ADEPT: advanced dense prediction

Semantic analysis of natural images at the pixel level

Seminars

Wednesday, May 25, 2022 Grey Hall 14:30 - 16:00 (adresa za telekonferenciju)

Robin Chan and Svenja Uhlemeyer: Detecting and learning the unknown in semantic segmentation

Semantic segmentation is a crucial component for perception in automated driving. For this task, deep neural networks (DNNs) are commonly used, which are usually trained to operate on a closed set of object classes appearing in a closed operational domain. This is, however, in contrast to the open world assumption in automated driving that such semantic segmentation DNNs are envisioned to be deployed to. Therefore, DNNs necessarily face data that they have never encountered previously -- also known as anomalies -- which are extremely safety-critical to properly cope with.

In our talk, we first present our Wuppertal working group including general topics our team deals with. Then, we present our research on detecting and learning semantically unknown objects in semantic segmentation. We demonstrate that training for high entropy responses on anomalous objects outperforms other established methods. Next, we examine a method to assess the occurrence frequency of anomalies in order to select anomaly types to include into a model's set of semantic categories. We demonstrate that these anomalies can then be learned in an unsupervised fashion, which is particularly suitable in online applications based on deep learning.

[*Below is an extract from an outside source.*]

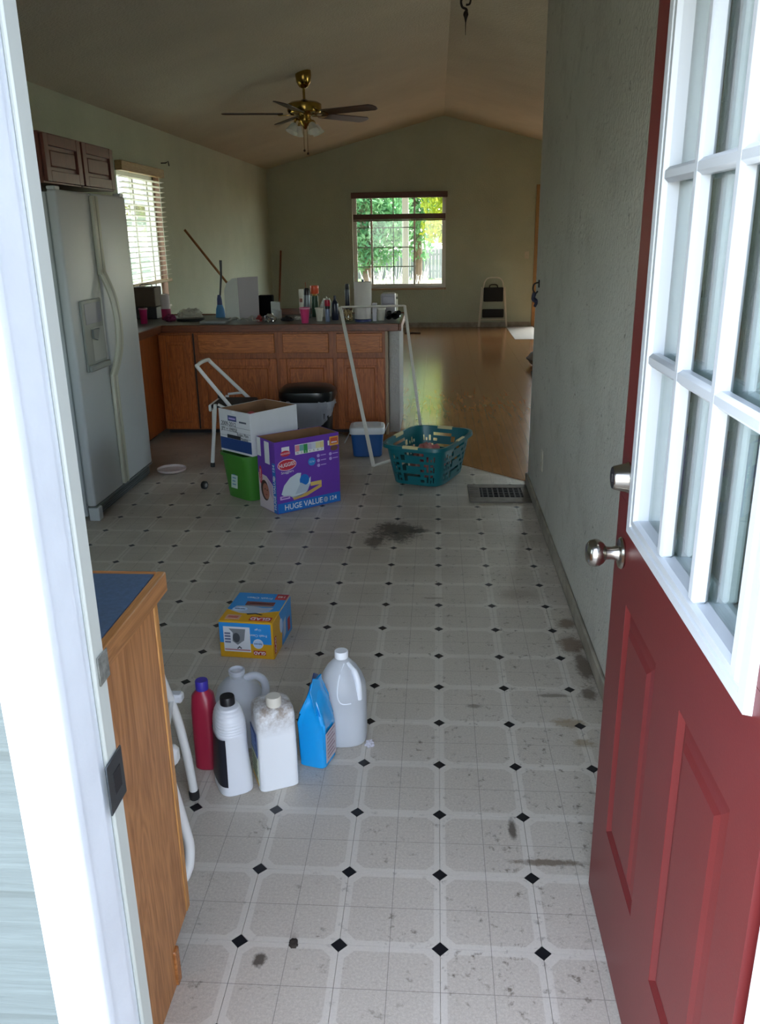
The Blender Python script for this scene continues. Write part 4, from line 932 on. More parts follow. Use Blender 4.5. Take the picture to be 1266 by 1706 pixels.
body = [(0, .044, .062, 3.5), (.006, .050, .068, 3.5), (.05, .049, .066, 3.5), (.10, .045, .060, 3.4), (.15, .043, .057, 3.2), (.175, .044, .058, 3)]
for q in range(9):
    t_ = q / 8; a = .0450 * math.sqrt(1 - (t_ * .82) ** 3); b = .059 * math.sqrt(1 - (t_ * .84) ** 3); zz = .188 + .070 * t_
    body += [(zz, a, b, 2.5), (zz + .0046, a * .985, b * .985, 2.5), (zz + .0060, a * .962, b * .962, 2.5)]
body += [(.2665, .024, .026, 2.2), (.268, .018, .018, 2)]
profile_bottle(wb, body, BW1)
cap(wb, 0, 0, .262, .0205, .030, mat('black_cap', '#16171b', .4))
mb = MB(); rg = []
for z, rx, ry in ((.035, .0512, .068), (.10, .0472, .0605), (.15, .0452, .0575), (.185, .0457, .0585)):
    rg.append([((rx + .0008) * math.copysign(abs(math.cos(a)) ** (2 / 3.3), math.cos(a)), (ry + .0008) * math.copysign(abs(math.sin(a)) ** (2 / 3.3), math.sin(a)), z) for a in [R(115 + 13 * q) for q in range(11)]])
mb.rings(rg, False, False, False); mb.build('label', LABB, wb)
gb = thing('grimy_bottle', 'grimy white bottle with a white cap and blue label beside the blue pouch', 'bottle', (-.480, .590, .0005), R(24))
body = [(0, .052, .046, 7), (.006, .058, .052, 7), (.10, .058, .052, 7), (.20, .057, .052, 6), (.235, .057, .052, 6, 0, 0), (.252, .055, .049, 5.5, 0, .001), (.262, .049, .042, 5, -.001, .003), (.267, .030, .026, 3, -.002, .003), (.268, .01, .01, 2, -.002, .003)]
GRIME = N('grimy_shoulder'); tcn = GRIME.n('TexCoord').outputs['Object']; zc = GRIME.n('SeparateXYZ', {'Vector': tcn}).outputs[2]
gf = GRIME.math('MULTIPLY', GRIME.ramp(zc, .18, .25), GRIME.ramp(GRIME.noise(tcn, 20, 5, .75), .36, .60))
GRIME.set(GRIME.b.inputs['Base Color'], GRIME.mix(GRIME.math('MULTIPLY', gf, .85), srgb('#e0e3e6'), srgb('#7d6a55'))); GRIME.b.inputs['Roughness'].default_value = .42
profile_bottle(gb, body, GRIME.m, 40); MB().lathe([(.021, .245), (.0205, .272)], 20, (.002, -.016, 0)).build('neck', mat('off_white_neck', '#d3d0c8', .45), gb); cap(gb, .002, -.016, .258, .0215, .034, mat('dingy_white_cap', '#cfcabd', .45))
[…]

Robin Chan is a researcher in the field of Computer Vision. After receiving a master's degree in mathematics and a year as intern at Volkswagen Group Research, he joined the stochastics group at the University of Wuppertal, Germany. His main research effort has been targeting the safety of perception systems for automated driving, with a special focus on uncertainty quantification of semantic segmentation models. This line of research is particularly recognized by the German Association of the Automotive Industry (VDA) within the project "KI Absicherung - Safe AI for Automated Driving". Just recently, he has earned his doctoral degree under the supervision of Hanno Gottschalk and has received the KI-Starter grant from the ministry of culture and science North Rhine-Westphalia, Germany to start his own post-doctoral research projects.

Svenja Uhlemeyer is a researcher in the field of Computer Vision. After she graduated with a master's degree in mathematics in 2020, she joined the stochastics group at the University of Wuppertal, Germany. Her research contributes to the project AI delta learning, which was initiated by the German Association of the Automotive Industry (VDA). Her main research objective deals with an unsupervised extension of computer vision models to adapt to an enlarged set of semantic classes. Primarily, she focuses on open world semantic segmentation models for automated driving.

Robin Chan Svenja Uhlemeyer

Friday, December 3, 2021

Mario Lučić: Learning general visual representations at scale

time and teleconference link

Mario Lučić

Friday, July 2, 2021, D346 10:15 - 11:15

Giorgos Tolias: Ranking on manifolds for learning with limited supervision

Training Convolutional Neural Networks for computer vision tasks is an annotation demanding process. This talk presents our contributions (CVPR 2018, CVPR 2019, ECCV 2020) that rely on graph-based methods to dispense with or reduce the need for manually annotated data. In particular, we rely on ranking on manifolds that exploits the smoothness assumption, "if two points are close, then, so should be the corresponding output".

The first part of the talk includes two approaches that rely on classical graph-based methods. First, we present an unsupervised framework for hard training example mining. The only input to the method is a collection of images relevant to the target application and a meaningful initial representation, provided e.g. by pre-trained CNN. We mine hard positive and hard negative examples by disagreements between Euclidean and manifold similarities. The discovered examples are used in training for metric learning with any pairwise loss. Second, we employ label propagation to make predictions on the entire dataset and use these predictions to generate pseudo-labels for the unlabeled data and train a deep neural network. This approach is shown effective for semi-supervised learning (SSL), especially in the few labels regime, and complementary to other SSL methods.

The second part of the talk includes a recent approach that departs from classical label propagation and employs Graph Convolutional Networks (GCN) for noisy data cleaning. We consider the problem of learning a classifier from noisy labels when a few clean labeled examples are given. The structure of clean and noisy data is modeled by a graph per class and a GCN is used to predict class relevance of noisy examples, which is then used for classifier learning. This method is evaluated on an extended version of a few-shot learning problem, where the few clean examples of novel classes are supplemented with additional noisy data.

Giorgos Tolias is an assistant professor and a member of the Visual Recognition Group at the Czech Technical University in Prague. Before that he was a postdoc at the LinkMedia team of Inria Rennes. He obtained his Ph.D degree from the National Technical University of Athens. He is a recipient of the Junior Star grant from the Czech Science foundation and is currently leading a research team in Prague. His research is in computer vision and large scale visual recognition.